* **EXERCISE TASK**:
Transcribe the lines from the start of the data below through the line with "mb = MB(); mb.box(FXL, FXR-.05, YF+.05, YB, 2.62, 2.66)", word for word and nothing more.

* **GIVEN MATERIAL**:
════════════════════
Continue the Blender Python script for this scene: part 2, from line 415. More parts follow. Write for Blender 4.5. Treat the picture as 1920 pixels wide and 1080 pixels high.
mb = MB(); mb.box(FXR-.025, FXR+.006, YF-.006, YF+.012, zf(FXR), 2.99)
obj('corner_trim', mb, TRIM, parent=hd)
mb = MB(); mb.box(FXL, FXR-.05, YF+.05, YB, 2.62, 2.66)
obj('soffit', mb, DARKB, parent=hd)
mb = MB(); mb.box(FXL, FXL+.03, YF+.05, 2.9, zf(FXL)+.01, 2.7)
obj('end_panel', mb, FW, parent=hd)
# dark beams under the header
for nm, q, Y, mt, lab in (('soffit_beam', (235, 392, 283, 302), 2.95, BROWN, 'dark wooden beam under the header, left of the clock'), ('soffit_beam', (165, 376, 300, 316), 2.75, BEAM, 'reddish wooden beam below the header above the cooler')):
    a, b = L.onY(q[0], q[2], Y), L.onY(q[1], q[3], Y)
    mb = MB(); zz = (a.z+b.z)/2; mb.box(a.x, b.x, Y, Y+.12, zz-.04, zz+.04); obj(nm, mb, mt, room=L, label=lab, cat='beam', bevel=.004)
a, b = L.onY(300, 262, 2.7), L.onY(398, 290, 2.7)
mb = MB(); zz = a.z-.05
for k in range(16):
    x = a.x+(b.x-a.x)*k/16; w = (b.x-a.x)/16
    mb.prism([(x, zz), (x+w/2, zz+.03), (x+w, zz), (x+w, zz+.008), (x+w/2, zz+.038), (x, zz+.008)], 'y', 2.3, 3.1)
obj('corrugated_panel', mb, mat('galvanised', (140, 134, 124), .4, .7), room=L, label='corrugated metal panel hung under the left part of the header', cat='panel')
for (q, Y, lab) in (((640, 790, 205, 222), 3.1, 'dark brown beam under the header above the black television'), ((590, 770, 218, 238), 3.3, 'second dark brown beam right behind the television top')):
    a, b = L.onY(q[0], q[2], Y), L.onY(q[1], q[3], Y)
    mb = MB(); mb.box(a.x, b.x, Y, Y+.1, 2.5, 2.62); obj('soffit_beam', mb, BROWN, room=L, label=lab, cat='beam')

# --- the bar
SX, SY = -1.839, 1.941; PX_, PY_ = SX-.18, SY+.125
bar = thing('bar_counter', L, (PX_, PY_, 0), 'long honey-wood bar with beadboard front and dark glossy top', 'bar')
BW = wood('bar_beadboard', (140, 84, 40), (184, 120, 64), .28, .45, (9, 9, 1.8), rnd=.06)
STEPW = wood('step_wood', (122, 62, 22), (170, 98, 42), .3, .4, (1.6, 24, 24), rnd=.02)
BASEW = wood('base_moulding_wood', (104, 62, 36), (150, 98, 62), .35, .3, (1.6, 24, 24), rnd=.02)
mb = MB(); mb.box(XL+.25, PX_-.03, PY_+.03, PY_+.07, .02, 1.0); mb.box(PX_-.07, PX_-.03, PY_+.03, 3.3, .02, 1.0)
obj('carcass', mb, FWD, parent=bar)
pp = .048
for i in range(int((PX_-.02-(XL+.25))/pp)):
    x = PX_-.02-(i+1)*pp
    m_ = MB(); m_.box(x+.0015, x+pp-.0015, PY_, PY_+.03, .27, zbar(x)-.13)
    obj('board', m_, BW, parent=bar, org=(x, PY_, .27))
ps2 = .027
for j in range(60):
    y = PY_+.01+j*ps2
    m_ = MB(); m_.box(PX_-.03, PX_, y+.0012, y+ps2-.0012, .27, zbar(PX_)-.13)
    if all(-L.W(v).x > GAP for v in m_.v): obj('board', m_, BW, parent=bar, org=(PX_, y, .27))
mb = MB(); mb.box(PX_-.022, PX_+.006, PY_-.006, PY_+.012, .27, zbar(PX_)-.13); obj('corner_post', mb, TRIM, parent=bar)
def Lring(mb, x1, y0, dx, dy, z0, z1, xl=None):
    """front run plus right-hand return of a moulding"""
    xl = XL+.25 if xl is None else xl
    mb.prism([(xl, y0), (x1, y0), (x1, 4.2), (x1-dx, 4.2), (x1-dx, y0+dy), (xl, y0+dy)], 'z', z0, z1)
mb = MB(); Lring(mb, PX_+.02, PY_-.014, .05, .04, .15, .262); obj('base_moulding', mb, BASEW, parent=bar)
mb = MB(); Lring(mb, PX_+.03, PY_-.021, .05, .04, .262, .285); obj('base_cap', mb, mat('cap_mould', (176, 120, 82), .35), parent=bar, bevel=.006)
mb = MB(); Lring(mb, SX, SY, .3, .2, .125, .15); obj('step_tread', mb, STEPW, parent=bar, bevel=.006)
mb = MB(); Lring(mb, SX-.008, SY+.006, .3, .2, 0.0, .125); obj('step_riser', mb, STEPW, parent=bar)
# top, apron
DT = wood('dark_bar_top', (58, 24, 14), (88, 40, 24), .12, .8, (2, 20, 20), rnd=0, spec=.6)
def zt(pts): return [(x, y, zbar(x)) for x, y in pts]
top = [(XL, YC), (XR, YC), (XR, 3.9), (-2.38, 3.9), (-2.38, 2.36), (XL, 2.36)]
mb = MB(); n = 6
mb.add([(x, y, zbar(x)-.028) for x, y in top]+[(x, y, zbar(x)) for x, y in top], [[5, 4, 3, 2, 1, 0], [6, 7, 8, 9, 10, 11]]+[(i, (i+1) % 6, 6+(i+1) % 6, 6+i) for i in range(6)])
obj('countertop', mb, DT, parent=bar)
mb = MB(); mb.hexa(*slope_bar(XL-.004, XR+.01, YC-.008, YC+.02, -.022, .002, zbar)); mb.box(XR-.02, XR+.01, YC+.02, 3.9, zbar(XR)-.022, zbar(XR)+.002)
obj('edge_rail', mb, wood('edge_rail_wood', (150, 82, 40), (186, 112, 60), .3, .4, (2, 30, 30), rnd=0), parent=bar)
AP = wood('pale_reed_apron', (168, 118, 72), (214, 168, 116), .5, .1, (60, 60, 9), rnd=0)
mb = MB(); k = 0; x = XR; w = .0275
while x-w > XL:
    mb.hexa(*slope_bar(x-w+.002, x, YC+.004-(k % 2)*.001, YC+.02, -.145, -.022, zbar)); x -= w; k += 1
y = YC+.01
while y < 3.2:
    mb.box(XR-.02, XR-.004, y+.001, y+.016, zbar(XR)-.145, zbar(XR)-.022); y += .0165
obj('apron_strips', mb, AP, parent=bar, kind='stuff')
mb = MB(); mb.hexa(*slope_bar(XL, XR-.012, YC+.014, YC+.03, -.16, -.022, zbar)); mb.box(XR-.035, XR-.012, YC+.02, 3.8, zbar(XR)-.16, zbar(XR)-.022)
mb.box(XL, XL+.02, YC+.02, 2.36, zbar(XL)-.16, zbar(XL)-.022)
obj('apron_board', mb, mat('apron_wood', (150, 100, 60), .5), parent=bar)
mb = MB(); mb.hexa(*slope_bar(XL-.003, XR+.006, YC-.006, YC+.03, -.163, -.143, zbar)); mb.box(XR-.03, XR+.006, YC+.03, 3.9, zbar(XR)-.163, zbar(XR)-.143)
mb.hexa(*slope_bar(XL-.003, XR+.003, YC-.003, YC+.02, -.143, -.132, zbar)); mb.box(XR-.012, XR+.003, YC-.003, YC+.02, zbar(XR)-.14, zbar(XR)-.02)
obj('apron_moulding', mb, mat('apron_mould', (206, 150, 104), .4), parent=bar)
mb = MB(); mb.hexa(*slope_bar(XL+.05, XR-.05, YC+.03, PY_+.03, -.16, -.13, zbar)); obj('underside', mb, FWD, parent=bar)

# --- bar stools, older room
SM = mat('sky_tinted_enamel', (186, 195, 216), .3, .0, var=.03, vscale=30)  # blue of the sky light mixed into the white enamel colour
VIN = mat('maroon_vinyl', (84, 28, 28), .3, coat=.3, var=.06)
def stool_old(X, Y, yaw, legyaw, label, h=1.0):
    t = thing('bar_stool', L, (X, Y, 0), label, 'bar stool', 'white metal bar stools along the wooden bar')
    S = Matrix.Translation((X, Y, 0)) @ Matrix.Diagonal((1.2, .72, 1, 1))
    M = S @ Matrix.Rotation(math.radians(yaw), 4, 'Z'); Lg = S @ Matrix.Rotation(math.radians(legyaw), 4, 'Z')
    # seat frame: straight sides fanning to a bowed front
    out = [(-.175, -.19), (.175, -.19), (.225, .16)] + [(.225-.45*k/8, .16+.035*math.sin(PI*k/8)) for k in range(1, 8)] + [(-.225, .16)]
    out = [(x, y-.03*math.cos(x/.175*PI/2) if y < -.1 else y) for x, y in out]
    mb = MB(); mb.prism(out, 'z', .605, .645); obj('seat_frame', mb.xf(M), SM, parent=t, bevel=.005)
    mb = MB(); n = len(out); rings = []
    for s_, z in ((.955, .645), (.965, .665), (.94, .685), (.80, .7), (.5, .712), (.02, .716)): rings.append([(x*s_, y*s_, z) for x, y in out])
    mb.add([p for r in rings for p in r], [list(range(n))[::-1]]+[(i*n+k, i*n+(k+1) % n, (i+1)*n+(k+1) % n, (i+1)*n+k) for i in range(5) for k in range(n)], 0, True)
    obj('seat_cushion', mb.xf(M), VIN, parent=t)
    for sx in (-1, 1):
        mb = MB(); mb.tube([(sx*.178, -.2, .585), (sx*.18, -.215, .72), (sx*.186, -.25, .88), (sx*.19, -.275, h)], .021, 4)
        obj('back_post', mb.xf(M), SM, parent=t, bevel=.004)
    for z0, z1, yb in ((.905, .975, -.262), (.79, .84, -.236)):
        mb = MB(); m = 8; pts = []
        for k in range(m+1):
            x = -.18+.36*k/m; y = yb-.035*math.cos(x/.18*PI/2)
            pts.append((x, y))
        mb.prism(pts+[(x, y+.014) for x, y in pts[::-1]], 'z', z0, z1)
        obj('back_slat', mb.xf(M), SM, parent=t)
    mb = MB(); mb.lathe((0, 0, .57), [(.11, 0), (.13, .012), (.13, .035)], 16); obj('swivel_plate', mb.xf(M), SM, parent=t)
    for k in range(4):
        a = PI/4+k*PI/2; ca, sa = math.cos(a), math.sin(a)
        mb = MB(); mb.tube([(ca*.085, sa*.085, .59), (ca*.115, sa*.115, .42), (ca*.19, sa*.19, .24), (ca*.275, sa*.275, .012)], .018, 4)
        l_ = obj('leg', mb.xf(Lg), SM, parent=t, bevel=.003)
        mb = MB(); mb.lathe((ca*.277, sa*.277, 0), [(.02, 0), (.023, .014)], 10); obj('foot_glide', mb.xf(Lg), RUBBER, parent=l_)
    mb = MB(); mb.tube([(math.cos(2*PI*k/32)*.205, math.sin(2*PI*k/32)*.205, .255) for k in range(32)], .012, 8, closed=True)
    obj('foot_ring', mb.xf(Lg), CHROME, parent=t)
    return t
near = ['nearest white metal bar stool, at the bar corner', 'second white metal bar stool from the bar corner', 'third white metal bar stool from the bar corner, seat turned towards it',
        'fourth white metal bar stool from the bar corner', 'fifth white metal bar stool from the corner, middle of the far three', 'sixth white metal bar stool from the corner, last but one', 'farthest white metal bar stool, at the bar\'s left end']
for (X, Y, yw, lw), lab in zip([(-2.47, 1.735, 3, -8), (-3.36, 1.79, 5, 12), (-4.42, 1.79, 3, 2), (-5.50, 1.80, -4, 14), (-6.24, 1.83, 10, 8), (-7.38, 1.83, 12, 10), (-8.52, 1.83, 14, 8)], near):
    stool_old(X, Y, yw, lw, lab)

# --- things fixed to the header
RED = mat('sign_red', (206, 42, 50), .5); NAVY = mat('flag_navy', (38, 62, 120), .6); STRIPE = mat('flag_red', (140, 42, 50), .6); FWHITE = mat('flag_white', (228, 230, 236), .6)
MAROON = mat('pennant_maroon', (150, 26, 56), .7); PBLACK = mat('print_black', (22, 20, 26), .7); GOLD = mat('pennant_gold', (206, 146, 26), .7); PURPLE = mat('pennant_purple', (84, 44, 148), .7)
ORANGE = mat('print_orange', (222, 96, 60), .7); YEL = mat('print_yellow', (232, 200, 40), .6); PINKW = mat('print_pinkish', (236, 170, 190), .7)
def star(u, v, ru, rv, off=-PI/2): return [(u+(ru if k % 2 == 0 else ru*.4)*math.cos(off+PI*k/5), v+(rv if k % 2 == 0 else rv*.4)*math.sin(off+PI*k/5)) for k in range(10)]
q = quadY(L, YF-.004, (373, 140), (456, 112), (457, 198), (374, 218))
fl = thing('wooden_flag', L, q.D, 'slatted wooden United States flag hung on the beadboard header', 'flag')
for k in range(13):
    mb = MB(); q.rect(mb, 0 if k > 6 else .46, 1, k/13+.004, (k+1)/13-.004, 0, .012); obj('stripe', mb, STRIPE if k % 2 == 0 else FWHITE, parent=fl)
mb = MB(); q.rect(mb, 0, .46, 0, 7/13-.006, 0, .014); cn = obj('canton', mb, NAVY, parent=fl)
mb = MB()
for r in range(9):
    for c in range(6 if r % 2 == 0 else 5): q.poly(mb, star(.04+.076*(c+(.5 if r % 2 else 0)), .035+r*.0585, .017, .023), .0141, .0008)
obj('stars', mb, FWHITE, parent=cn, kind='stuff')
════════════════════
* **WRITTEN ANSWER**:
Continue the Blender Python script for this scene: part 2, from line 415. More parts follow. Write for Blender 4.5. Treat the picture as 1920 pixels wide and 1080 pixels high.
mb = MB(); mb.box(FXR-.025, FXR+.006, YF-.006, YF+.012, zf(FXR), 2.99)
obj('corner_trim', mb, TRIM, parent=hd)
mb = MB(); mb.box(FXL, FXR-.05, YF+.05, YB, 2.62, 2.66)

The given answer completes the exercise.